At this stage of the dialectic I cannot tell you what anthropology might be like because the dialectic process would change what anthropology is and can be: it would be a transformed, transformative practice. Perhaps anthropology, thus transformed, would no longer be an academic discipline and become something akin to citizenship or political action.

The fourth stage of public art, too, is transformative practice, which includes transforming the possibilities of what public art might be. Art would be an art that changes what art is.

This is in contrast with a first-order idea of change. Gormley imagines that his art will change, for the better, some of the people who have to live with it: that they might learn to appreciate it. And that this would be a good thing. This utilitarian, nor to say authoritarian, logic is about changing others; not only is it sure of the worth of art (including, or especially, itself), it is sure of the worth of exposing art to an undifferentiated public, whether they like it or not.
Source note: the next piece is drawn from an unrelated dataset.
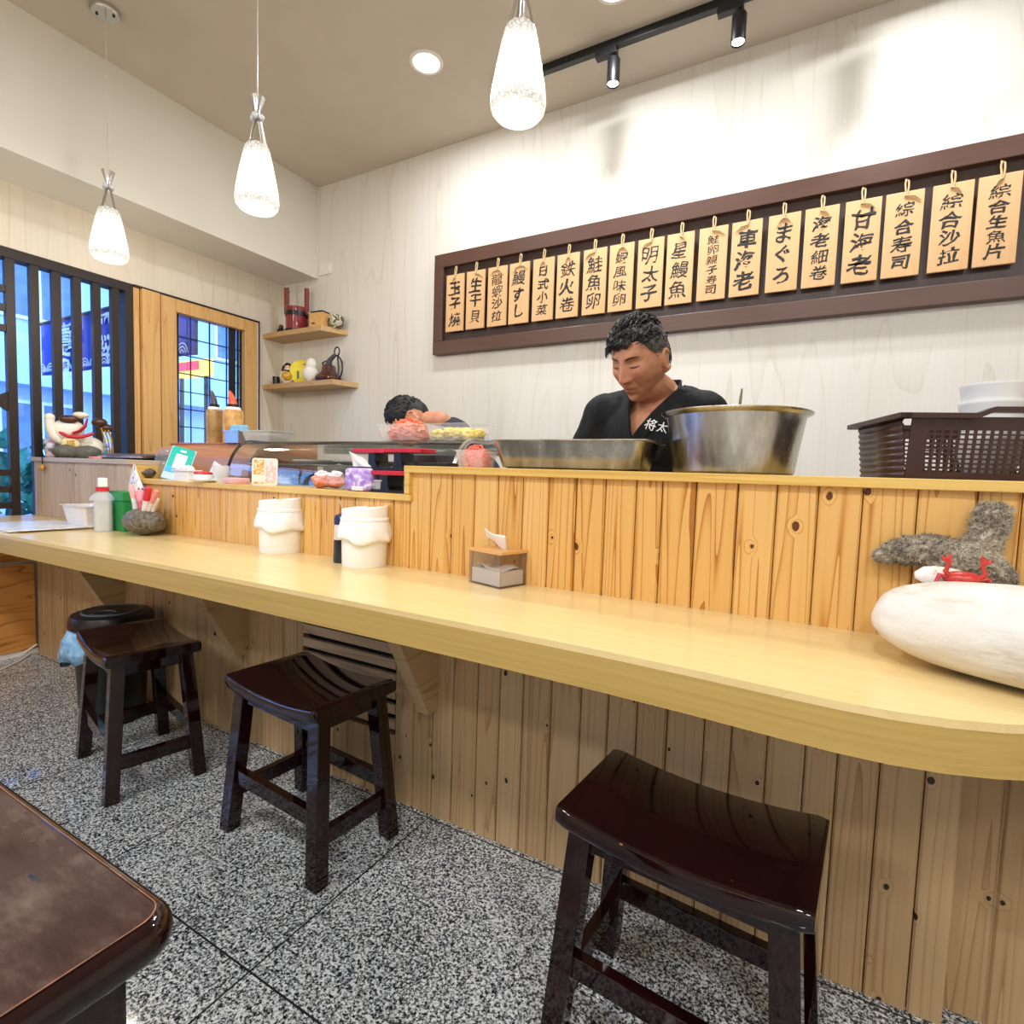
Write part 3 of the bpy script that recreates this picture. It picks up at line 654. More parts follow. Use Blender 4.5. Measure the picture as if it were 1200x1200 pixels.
# ================================================================== STOOLS AND TABLE
def lacquer():
    t = NT('dark_mahogany_lacquer'); c = t.coord()
    n = t.noise(c, 9, 3); col = t.ramp(n, [(0.3, '#0f0405'), (0.7, '#22090a')])
    geo = t.n('ShaderNodeNewGeometry')
    worn = 0.0
    sc = t.noise(t.mapping(c, (25, 90, 40)), 1.5, 3); scr = t.math('GREATER_THAN', sc, 0.765)
    col = t.mix(t.math('MULTIPLY', t.math('MAXIMUM', worn, scr), 0.65), col, srgb('#a5765a'))
    t.set(color=col, rough=t.ramp(n, [(0.3, (0.2,)*3), (0.7, (0.34,)*3)]), spec=0.45, coat=0.1); return t.m
M_lac = lacquer()
SEATZ = 0.462
def seat_mesh(L=0.412, D=0.275, th=0.036, dip=0.02):
    mb = MB(); n = 25; sec = []
    for i in range(n):
        u = -1 + 2*i/(n-1); x = u*L/2; zt = SEATZ - dip*(1-u*u); r = 0.008
        e = 0.004 if i in (0, n-1) else 0
        d = D/2 - e
        pr = [(-d+r, zt-e), (-d+0.002, zt-0.003-e), (-d, zt-r-e), (-d, zt-th+r), (-d+0.002, zt-th+0.003), (-d+r, zt-th), (d-r, zt-th), (d-0.002, zt-th+0.003), (d, zt-th+r), (d, zt-r-e), (d-0.002, zt-0.003-e), (d-r, zt-e)]
        if i in (0, n-1): x -= math.copysign(0.0, u)
        sec.append([mb.bm.verts.new((x, y, z)) for y, z in pr])
    for a, b in zip(sec, sec[1:]):
        for j in range(12): mb.bm.faces.new((a[j], a[(j+1) % 12], b[(j+1) % 12], b[j]))
    mb.bm.faces.new(sec[0]); mb.bm.faces.new(sec[-1][::-1]); return mb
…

This idea of public art effecting change is not about art changing itself or its relationships with its publics. Instead, this forth dimension is public art that potentially transforms itself; transforms its publics; allows itself to be transformed by its publics; and allows these relationships and definitions to be transformed, too. This is bringing into doubt (because agency is radically uncertain) what various art and various audiences (and the relationships between them) can and might be. In a radically open system you never know what you might become (or indeed what you might already have become).

Such art might, then, be hard to see and to judge because it will be transforming what counts as seeing and judging. What art might be, and become, is open ended. In a radically open system, what radical art is, is open to radical transformation in practice.